Birkaç hafta içinde çok şey netleşecek.
• Liderler ilk kez masaya oturdu.
• Holguín yoğun bir diplomasi trafiğine başladı.
• Washington, masaya henüz aleni katkı koymasa da, sürece büyük paket mantığıyla bakıyor.
• Ankara hedef odaklı bir modelin arkasında duruyor.
• Rum tarafı ise dördüncü “ceza maddesi” nedeniyle huzursuz.
Her şey bir arada okunduğunda, yıllardır olmadığı kadar çok unsur aynı çizgide buluşuyor gibi görünüyor.

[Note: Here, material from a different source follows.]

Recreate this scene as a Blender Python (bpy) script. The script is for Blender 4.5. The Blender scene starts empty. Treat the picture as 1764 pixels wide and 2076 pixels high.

Karamsar olmak istemiyorum ama Kıbrıs yakın tarihi umutların nasıl boşa çıkarıldığını unutmamak gerekir. Bu süreç gerçekten Erhürman’ın dediği gibi hedef odaklı, süreli, geçmiş uzlaşıları dikkate alan ve başarısızlık halinde bile sonuç doğuran bir süreç olacak mı? Yoksa yine Rum tarafının o bildik konforu, Türk tarafının izolasyonlara mahkûm edildiği bir sahte bahar mı yaşayacağız?
Umut etmek zorunlu. Ama bu kez en azından bir gerçek daha var: Eğer başlayacak ise, bu süreç de eski alışkanlıklarla sonuçsuz biterse, faturayı artık kimse sadece Kıbrıs Türklerine kesemeyecek.
Belki de dananın kuyruğu tam bu noktada kopacak.